Oh I understand now steve. Yes this could work.

Anyway, again :
Quote:

So the best thing is probably to accept that our mainfile on the SVN will get changed from time to time, but we can live with it. We can always revert the changes, it's no big deal...



Re: Not commiting my own mainfile - Please help me !!!

by skenow on 2007/12/6 4:54:42

marcan - I only export to another directory when I start, not for every edit. I make changes and test in my copy and when I am satisfied, I make the changes to the sandbox copy and commit.

Leaving the mainfile out of the distribution is OK with me, as long as the installation processes still work.
Re: Not commiting my own mainfile - Please help me !!!

by davidl2 on 2007/12/6 4:17:18

Just have to try and remember ... just like I need to remember to comment any changes
Re: Not commiting my own mainfile - Please help me !!!

by marcan on 2007/12/6 4:09:59

Quote:

I have only worked with SVN/CVS a little, so I export a copy of my sandbox to my local server for testing. When I'm happy with it, I merge the changes into my sandbox copy, then commit to the repository.


I personally cannot work like that as I usually practically test my changes after each line... So I would not export it every time.

So creating mainfile at installation can be an idea. But the permissions are an issue I think...

So the best thing is probably to accept that our mainfile on the SVN will get changed from time to time, but we can live with it. We can always revert the changes, it's no big deal...
Re: Not commiting my own mainfile - Please help me !!!

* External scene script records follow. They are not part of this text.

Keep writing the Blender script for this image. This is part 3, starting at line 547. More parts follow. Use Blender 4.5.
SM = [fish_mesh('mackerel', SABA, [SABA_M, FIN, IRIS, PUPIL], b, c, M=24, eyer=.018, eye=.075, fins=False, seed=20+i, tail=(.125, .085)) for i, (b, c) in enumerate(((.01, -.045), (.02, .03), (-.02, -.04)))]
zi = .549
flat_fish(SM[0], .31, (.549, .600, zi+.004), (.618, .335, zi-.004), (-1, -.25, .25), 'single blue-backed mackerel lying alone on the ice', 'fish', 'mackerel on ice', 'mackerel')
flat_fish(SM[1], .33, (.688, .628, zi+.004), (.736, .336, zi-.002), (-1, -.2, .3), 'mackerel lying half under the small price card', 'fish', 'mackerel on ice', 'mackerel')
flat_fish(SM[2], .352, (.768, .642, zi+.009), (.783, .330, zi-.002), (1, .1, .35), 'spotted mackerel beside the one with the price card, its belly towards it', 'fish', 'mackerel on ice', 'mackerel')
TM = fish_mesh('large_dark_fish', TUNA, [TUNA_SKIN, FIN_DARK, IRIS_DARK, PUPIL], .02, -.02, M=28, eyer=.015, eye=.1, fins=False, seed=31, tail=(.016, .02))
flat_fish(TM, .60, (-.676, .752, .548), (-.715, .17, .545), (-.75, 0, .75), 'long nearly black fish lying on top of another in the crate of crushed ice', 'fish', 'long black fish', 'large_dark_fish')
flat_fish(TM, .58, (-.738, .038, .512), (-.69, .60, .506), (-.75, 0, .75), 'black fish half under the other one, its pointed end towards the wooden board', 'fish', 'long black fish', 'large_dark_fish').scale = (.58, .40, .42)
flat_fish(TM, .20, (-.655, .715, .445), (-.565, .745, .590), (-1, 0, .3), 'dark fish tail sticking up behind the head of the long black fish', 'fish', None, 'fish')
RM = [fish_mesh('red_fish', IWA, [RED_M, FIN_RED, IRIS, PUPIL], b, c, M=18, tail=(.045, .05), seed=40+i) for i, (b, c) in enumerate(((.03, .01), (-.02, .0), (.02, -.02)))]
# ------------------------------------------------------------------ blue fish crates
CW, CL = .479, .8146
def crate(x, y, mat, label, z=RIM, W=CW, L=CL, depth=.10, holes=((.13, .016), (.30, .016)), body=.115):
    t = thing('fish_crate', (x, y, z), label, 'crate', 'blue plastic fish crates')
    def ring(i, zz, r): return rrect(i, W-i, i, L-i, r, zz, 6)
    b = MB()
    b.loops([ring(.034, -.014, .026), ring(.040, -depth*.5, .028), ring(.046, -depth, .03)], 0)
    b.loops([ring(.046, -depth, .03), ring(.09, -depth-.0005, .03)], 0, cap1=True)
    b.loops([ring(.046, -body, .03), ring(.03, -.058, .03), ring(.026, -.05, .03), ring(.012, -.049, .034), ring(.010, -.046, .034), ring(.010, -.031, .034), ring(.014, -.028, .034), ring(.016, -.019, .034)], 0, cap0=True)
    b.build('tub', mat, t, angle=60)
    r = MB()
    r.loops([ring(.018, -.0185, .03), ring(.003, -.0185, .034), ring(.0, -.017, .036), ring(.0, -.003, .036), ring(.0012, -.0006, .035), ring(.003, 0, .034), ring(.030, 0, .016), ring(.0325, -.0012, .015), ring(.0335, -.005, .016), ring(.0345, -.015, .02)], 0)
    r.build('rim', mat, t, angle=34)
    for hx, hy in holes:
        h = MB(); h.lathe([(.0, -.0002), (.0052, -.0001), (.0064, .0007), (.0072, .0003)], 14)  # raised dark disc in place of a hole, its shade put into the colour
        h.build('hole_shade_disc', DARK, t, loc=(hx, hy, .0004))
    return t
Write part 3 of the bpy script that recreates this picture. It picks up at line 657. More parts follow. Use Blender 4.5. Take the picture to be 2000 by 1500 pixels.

by JMorris on 2007/12/6 4:01:05

Quote:


Dave_L wrote:
Another approach could be to not include a mainfile.php in the distribution package; the file would be created during installation. But that introduces another complication: the directory containing mainfile.php would have to be writable.



That kind of approach is rather commonplace among my systems and the directory would have to be writable anyways in order to write to cache and templates_c.

Not including mainfile.php and generating it during install sounds pretty logical.